Pull out every line of the listing below where "pixels" appears.
═══ ENTRIES PROVIDED ═══
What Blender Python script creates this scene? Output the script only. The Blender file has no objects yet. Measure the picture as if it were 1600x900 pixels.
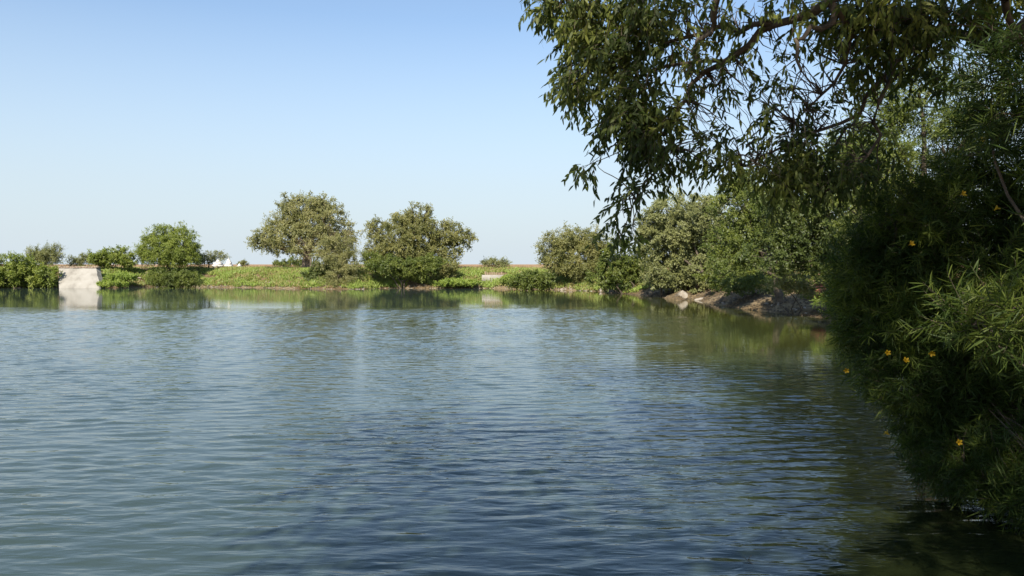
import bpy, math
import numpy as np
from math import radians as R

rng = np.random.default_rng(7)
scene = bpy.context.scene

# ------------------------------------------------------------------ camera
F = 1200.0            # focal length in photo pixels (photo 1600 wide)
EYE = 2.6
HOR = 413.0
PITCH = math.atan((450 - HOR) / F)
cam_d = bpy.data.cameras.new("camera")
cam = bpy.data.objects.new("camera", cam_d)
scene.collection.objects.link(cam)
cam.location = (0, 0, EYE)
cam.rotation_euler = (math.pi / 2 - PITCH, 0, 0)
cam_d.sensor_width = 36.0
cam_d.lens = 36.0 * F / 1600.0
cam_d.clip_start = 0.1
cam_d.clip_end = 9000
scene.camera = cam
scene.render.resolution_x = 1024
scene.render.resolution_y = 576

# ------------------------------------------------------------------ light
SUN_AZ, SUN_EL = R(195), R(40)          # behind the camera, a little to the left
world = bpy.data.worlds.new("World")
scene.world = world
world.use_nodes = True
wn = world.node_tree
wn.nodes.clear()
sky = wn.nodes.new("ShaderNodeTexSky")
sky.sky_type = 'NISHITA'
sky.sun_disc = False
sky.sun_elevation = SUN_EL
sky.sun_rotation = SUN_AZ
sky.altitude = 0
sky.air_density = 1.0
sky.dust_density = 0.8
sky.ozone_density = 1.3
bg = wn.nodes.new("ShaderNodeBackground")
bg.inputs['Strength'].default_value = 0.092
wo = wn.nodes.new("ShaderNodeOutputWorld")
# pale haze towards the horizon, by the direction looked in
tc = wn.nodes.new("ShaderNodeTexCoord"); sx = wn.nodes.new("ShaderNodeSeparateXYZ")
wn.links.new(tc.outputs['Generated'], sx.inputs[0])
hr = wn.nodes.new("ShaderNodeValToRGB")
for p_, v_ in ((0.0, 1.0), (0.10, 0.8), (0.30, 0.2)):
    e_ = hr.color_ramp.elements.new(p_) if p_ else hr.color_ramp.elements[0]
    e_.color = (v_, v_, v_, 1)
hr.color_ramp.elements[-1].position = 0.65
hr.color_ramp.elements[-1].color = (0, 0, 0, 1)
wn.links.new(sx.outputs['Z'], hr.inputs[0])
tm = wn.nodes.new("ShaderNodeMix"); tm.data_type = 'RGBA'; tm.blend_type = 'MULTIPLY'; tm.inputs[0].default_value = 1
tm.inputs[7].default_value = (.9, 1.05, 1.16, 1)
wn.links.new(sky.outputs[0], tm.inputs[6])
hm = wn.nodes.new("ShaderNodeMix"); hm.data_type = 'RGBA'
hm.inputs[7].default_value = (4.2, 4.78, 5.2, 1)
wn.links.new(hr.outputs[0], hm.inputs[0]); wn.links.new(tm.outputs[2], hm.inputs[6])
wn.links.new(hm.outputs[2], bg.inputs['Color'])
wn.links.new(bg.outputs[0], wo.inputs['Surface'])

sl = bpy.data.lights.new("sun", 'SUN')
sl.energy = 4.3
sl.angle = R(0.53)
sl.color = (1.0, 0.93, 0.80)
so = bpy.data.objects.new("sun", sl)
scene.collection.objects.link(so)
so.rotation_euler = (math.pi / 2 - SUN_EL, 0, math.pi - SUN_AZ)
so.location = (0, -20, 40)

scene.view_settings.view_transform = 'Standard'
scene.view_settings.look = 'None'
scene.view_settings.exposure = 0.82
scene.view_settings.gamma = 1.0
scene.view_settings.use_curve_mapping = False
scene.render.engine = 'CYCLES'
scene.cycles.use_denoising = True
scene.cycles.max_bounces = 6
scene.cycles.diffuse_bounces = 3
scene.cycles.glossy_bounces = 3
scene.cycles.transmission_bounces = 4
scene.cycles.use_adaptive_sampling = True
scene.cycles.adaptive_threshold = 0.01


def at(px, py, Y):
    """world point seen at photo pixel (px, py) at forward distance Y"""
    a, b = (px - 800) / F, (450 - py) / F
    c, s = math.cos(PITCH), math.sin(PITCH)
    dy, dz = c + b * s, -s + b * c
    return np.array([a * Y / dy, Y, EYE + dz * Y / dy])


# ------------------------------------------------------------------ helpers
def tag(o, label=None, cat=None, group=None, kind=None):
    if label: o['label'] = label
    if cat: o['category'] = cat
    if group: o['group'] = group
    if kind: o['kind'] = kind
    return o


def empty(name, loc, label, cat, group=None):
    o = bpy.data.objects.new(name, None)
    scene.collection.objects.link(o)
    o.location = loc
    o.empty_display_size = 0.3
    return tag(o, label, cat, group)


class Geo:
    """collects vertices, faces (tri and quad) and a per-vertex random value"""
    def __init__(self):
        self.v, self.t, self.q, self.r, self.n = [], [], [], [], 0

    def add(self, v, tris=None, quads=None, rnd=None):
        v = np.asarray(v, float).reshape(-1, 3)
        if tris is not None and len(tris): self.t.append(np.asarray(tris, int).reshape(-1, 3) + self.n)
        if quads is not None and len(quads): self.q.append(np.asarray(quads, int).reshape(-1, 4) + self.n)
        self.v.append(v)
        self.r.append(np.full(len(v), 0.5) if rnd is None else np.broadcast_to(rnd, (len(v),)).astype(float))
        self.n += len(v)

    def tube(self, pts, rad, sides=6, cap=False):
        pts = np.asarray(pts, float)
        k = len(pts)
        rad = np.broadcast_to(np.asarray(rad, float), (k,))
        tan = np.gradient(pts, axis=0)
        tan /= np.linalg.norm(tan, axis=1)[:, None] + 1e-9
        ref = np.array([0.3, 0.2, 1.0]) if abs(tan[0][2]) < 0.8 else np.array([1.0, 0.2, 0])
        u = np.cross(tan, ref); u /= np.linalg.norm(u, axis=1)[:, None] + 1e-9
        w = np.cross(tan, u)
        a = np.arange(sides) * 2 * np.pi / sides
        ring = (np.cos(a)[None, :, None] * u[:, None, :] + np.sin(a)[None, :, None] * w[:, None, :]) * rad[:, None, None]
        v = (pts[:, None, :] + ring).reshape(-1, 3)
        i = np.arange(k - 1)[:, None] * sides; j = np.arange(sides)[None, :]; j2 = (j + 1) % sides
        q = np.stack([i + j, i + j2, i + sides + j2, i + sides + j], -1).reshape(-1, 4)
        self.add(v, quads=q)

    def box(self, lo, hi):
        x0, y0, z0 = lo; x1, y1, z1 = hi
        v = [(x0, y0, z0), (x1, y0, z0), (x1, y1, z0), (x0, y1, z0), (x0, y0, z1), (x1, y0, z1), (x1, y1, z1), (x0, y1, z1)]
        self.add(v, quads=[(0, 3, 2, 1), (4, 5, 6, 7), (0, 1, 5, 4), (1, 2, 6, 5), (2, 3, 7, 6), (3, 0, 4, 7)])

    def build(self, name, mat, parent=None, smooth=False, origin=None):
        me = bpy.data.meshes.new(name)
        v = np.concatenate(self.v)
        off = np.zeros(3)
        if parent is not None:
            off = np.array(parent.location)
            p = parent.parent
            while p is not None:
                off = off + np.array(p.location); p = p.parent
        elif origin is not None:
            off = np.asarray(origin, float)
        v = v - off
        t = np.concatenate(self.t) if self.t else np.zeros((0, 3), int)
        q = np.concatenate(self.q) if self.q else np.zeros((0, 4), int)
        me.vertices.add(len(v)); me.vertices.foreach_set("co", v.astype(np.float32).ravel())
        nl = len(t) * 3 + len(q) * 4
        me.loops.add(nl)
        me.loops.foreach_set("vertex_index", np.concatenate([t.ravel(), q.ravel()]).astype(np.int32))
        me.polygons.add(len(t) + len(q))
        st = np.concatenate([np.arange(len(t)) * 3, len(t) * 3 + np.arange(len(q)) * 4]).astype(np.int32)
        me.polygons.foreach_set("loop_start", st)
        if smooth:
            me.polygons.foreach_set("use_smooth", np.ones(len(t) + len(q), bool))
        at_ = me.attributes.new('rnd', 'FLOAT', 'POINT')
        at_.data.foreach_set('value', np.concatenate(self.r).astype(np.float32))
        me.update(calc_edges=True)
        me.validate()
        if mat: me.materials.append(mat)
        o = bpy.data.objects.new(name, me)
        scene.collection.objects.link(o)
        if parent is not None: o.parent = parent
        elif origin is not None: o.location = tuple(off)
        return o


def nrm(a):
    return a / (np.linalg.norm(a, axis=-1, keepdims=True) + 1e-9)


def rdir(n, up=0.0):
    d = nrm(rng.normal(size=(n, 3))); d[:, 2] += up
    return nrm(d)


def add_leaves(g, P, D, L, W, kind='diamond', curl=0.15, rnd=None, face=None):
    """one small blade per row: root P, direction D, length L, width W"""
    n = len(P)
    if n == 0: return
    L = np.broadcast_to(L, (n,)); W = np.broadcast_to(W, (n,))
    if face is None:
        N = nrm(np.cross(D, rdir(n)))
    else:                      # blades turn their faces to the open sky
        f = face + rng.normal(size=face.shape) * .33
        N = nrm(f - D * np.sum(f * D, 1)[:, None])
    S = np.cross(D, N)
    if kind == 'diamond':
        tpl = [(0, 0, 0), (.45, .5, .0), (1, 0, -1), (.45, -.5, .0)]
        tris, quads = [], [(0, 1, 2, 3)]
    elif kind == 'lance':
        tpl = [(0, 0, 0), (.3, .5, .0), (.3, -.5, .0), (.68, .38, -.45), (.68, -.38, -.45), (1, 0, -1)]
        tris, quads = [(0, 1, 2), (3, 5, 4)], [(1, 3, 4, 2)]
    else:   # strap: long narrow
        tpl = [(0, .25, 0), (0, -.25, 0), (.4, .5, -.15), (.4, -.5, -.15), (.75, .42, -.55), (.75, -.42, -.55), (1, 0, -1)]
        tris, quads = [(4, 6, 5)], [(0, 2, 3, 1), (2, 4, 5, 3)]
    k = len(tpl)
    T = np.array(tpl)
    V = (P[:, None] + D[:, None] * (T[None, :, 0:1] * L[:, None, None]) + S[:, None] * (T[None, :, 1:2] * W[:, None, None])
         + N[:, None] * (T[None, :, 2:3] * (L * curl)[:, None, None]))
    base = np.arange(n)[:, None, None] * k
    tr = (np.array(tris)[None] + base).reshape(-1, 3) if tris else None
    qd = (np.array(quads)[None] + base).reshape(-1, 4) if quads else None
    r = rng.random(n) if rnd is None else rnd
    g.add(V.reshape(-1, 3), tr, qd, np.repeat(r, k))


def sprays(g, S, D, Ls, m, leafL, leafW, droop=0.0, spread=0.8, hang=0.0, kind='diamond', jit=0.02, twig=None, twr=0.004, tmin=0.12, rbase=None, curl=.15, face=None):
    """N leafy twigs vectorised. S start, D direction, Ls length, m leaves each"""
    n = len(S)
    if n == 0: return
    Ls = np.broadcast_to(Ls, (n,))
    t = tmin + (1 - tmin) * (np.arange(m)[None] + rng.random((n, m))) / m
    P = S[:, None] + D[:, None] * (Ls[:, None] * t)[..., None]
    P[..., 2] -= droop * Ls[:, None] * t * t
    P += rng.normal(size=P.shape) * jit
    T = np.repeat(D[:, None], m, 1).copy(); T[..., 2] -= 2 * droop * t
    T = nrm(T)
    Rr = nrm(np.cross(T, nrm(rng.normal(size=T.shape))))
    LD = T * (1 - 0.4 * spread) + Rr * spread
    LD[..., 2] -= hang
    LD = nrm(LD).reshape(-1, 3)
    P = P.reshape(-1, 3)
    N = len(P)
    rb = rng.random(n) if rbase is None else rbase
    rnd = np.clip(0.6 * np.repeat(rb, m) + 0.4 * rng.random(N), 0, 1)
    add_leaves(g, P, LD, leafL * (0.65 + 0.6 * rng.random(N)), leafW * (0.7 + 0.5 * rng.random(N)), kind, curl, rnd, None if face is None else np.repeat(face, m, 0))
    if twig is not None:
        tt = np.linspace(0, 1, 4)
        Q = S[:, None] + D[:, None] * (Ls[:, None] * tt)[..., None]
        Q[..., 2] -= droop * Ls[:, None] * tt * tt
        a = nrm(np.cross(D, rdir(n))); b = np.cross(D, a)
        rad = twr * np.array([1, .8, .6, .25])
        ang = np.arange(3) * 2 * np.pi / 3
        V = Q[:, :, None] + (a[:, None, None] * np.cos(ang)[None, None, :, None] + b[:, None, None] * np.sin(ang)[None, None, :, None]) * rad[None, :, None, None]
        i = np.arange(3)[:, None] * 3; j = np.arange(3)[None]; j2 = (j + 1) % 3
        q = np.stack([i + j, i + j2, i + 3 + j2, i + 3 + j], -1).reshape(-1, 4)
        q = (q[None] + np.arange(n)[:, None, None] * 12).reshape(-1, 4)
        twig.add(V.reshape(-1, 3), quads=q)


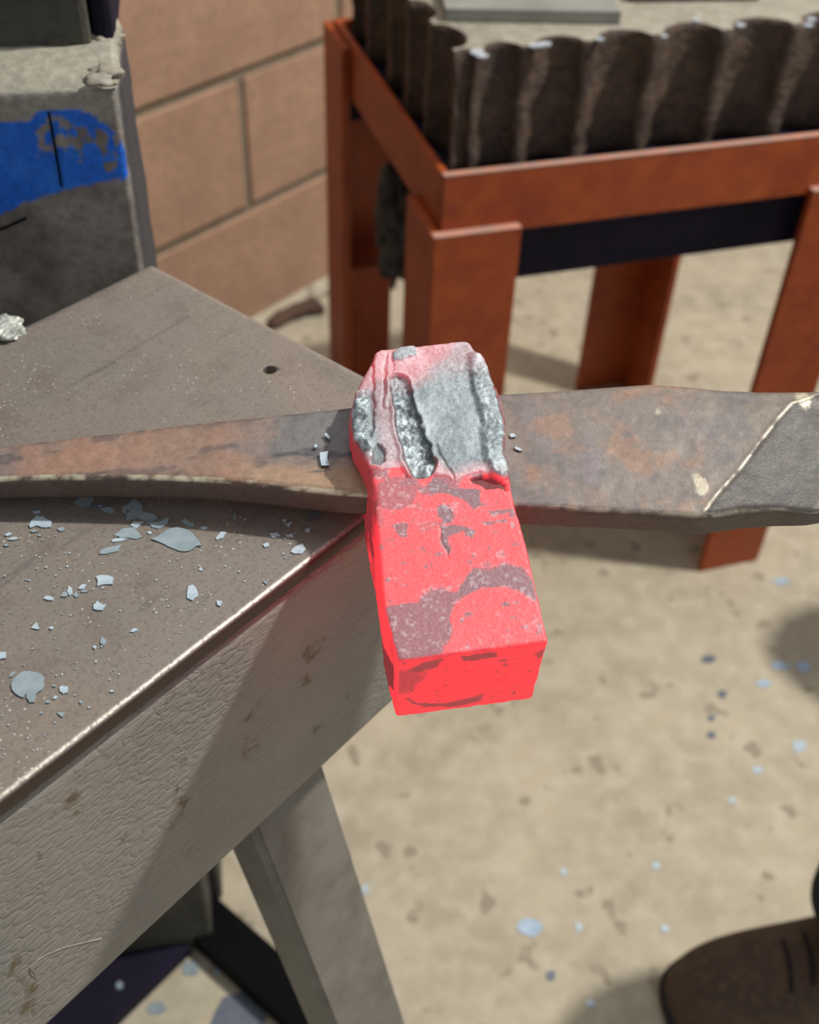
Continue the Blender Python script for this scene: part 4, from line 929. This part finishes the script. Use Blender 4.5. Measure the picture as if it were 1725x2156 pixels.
═══
COMPLETE OUTPUT -
What Blender Python script creates this scene? Output the script only. The Blender file has no objects yet. Measure the picture as if it were 1600x900 pixels.
F = 1200.0            # focal length in photo pixels (photo 1600 wide)
Continue the Blender Python script for this scene: part 4, from line 929. This part finishes the script. Use Blender 4.5. Measure the picture as if it were 1725x2156 pixels.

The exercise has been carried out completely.